EXERCISE BRIEF
Copy out each line that has "this" in it.

INFORMATION SHOWN
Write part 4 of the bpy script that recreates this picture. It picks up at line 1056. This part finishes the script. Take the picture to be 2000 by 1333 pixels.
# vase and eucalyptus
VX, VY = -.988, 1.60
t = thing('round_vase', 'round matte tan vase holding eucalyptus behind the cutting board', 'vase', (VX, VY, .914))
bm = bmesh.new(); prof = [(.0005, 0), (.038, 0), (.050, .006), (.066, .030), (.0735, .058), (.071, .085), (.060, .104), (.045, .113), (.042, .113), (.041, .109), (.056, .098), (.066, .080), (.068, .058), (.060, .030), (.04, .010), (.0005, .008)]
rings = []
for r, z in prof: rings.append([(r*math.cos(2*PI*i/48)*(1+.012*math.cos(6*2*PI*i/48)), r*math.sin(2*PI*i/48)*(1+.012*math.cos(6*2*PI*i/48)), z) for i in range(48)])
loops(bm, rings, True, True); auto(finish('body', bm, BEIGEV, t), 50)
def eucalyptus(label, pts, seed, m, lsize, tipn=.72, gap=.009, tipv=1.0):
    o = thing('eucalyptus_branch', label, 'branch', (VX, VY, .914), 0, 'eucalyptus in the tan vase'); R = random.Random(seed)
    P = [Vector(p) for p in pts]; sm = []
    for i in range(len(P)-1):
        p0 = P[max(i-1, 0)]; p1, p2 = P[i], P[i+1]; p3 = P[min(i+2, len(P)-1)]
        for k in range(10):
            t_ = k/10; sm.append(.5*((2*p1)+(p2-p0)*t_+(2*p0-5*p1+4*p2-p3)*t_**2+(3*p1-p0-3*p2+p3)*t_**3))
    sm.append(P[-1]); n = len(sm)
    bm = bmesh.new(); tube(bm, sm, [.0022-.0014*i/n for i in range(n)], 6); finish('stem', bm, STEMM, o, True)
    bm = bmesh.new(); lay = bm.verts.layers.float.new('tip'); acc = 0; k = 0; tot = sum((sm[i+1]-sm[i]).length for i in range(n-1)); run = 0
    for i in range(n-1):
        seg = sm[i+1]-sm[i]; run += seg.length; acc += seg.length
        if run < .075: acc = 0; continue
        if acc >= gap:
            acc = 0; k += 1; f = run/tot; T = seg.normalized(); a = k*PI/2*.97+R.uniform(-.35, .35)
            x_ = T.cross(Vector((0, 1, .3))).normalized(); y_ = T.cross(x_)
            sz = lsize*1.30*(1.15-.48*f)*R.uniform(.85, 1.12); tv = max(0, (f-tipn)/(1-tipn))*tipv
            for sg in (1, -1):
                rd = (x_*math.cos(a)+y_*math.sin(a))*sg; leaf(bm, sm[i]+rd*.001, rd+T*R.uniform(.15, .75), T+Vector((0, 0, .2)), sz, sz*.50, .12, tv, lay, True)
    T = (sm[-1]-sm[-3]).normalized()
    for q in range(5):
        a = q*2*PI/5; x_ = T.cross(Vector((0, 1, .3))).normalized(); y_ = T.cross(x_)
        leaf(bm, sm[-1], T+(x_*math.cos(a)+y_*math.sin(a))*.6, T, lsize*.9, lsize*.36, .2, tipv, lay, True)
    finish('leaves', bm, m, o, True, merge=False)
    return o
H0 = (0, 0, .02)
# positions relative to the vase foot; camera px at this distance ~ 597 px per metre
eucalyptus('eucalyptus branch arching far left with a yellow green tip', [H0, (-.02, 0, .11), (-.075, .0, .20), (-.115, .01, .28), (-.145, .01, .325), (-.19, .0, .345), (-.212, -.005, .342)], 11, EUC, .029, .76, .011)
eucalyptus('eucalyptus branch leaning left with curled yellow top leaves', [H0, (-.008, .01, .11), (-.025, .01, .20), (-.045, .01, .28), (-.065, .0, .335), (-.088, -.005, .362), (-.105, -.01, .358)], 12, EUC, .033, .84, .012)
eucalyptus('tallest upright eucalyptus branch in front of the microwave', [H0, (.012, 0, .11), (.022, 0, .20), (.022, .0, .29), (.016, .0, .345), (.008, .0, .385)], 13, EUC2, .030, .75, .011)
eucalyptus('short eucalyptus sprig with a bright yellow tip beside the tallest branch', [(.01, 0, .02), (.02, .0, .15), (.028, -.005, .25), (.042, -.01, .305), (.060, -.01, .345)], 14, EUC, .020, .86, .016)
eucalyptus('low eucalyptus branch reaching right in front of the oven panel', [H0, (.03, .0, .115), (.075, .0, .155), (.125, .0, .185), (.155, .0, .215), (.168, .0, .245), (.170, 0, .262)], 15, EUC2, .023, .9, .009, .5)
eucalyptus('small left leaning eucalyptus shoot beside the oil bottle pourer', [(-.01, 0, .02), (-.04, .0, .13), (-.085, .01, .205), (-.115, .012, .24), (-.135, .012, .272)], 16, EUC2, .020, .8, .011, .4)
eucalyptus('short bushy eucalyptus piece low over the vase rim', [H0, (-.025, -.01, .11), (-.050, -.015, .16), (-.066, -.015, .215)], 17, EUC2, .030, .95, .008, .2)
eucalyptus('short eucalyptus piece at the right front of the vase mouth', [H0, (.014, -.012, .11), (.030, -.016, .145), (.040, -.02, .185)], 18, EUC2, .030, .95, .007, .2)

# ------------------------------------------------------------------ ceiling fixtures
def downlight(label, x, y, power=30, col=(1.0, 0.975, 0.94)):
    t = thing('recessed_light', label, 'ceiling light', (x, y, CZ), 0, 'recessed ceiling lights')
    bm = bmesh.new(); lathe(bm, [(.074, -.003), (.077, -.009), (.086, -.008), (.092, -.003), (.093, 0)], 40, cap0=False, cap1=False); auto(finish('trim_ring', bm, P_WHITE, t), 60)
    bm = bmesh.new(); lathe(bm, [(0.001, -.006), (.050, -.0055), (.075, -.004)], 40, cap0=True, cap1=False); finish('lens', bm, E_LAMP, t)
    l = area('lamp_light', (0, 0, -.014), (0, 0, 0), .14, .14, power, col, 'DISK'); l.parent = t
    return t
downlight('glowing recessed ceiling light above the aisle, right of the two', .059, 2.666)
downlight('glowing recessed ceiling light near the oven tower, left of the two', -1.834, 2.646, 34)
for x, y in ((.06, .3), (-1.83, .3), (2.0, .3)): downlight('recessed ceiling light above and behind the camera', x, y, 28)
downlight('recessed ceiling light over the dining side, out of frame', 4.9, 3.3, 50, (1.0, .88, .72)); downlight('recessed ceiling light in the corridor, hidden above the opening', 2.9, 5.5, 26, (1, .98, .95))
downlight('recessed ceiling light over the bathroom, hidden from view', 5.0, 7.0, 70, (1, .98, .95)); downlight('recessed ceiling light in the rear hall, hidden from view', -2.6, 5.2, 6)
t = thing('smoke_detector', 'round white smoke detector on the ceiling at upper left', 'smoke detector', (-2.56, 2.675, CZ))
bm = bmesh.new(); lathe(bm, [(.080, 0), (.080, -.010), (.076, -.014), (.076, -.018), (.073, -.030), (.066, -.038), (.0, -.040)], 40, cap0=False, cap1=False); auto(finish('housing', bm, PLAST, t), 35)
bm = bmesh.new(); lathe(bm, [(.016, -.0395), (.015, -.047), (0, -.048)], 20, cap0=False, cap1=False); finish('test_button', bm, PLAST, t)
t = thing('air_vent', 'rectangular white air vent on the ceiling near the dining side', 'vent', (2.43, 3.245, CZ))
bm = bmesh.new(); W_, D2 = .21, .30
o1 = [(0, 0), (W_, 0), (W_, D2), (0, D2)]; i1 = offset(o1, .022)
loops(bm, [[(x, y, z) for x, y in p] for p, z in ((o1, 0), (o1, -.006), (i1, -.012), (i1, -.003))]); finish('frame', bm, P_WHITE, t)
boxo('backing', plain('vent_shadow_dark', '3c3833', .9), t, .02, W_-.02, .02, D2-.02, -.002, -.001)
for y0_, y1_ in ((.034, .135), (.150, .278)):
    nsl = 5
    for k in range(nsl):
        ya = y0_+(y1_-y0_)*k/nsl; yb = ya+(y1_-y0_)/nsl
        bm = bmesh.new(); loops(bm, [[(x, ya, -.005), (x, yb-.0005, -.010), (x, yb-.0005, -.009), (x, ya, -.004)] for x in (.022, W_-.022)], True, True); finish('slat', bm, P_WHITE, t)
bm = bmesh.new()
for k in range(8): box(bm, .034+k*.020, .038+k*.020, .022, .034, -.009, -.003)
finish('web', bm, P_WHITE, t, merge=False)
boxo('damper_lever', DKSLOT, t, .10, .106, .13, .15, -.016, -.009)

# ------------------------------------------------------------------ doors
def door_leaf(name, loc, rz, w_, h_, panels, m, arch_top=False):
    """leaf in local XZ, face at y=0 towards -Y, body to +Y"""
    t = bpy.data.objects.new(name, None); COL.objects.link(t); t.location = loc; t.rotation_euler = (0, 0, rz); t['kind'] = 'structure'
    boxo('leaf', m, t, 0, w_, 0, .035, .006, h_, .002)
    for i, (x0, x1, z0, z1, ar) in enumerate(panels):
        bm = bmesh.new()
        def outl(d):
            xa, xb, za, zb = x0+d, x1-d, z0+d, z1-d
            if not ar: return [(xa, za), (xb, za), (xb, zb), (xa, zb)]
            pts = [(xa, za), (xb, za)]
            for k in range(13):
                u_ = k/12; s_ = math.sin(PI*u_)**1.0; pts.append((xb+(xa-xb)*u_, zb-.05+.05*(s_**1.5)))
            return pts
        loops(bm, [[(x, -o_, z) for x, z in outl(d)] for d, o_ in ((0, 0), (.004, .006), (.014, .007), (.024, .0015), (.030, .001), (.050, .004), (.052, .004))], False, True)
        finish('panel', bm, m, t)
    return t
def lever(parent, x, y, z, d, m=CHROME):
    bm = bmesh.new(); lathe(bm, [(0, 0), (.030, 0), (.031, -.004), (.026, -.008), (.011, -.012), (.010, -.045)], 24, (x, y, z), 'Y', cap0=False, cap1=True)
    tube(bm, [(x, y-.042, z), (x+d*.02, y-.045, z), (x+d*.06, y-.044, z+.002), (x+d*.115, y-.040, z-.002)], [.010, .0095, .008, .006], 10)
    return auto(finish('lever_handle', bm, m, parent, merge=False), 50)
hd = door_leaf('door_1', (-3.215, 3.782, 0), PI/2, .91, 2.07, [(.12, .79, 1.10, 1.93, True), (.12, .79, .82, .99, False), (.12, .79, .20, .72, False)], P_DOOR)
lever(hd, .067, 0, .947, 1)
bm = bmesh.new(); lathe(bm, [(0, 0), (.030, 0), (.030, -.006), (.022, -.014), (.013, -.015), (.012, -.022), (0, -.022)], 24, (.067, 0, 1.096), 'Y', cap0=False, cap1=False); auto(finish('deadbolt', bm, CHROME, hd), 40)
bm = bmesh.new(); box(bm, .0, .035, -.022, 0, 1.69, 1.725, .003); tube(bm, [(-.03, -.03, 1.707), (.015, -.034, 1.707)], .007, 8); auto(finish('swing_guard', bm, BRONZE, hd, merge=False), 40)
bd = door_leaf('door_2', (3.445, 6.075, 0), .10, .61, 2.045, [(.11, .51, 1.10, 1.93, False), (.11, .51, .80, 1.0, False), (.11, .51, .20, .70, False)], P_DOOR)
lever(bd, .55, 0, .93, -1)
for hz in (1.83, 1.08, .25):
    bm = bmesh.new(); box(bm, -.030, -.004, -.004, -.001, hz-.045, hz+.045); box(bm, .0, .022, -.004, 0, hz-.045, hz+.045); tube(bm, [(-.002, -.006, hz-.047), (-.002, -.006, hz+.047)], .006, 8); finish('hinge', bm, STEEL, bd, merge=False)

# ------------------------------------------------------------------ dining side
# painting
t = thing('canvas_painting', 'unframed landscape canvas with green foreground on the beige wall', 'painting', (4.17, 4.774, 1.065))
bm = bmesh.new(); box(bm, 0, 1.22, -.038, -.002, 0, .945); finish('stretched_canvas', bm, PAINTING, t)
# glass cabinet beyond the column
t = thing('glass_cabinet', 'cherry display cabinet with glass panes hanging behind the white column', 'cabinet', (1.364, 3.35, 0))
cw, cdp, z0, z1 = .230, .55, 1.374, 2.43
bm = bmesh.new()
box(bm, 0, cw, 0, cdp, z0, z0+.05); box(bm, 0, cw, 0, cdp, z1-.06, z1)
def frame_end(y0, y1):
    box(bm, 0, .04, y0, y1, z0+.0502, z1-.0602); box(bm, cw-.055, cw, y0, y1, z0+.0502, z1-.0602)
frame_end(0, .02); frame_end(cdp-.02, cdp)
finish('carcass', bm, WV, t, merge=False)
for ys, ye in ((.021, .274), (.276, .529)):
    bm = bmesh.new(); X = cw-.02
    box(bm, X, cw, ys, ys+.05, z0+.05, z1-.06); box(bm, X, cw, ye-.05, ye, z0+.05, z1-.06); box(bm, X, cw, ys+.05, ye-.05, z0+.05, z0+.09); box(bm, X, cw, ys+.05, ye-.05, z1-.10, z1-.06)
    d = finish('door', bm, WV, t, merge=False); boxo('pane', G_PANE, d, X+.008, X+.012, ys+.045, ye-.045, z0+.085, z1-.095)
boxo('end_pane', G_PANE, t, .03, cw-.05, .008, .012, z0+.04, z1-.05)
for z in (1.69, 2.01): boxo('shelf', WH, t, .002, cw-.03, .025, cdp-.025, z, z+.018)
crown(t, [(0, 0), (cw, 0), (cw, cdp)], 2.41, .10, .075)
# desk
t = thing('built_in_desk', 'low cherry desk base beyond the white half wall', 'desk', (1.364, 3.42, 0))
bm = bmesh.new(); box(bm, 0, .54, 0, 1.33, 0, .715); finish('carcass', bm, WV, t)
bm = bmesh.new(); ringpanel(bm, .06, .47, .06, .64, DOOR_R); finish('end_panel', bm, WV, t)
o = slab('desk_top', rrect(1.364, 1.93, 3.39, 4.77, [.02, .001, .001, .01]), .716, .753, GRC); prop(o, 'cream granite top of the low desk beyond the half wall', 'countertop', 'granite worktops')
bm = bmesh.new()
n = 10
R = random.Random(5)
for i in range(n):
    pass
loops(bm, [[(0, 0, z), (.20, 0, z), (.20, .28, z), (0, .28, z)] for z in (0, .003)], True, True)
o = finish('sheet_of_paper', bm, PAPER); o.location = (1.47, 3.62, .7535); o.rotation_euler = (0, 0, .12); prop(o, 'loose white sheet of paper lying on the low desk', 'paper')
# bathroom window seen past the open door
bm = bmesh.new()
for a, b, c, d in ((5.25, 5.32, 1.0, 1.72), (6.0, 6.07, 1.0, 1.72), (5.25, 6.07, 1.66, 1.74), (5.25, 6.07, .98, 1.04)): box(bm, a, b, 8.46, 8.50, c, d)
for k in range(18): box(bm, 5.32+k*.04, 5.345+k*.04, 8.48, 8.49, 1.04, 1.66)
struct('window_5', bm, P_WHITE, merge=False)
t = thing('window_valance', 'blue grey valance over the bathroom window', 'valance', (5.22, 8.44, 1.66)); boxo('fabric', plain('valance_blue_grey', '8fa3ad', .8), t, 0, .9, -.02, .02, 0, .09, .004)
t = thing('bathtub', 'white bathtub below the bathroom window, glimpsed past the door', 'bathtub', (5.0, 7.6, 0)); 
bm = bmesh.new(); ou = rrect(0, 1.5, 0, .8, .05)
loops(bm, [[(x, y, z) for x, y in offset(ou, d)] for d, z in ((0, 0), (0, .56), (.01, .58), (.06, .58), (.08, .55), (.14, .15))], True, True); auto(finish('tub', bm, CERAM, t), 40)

THE COMPLETED TASK
Write part 4 of the bpy script that recreates this picture. It picks up at line 1056. This part finishes the script. Take the picture to be 2000 by 1333 pixels.
# positions relative to the vase foot; camera px at this distance ~ 597 px per metre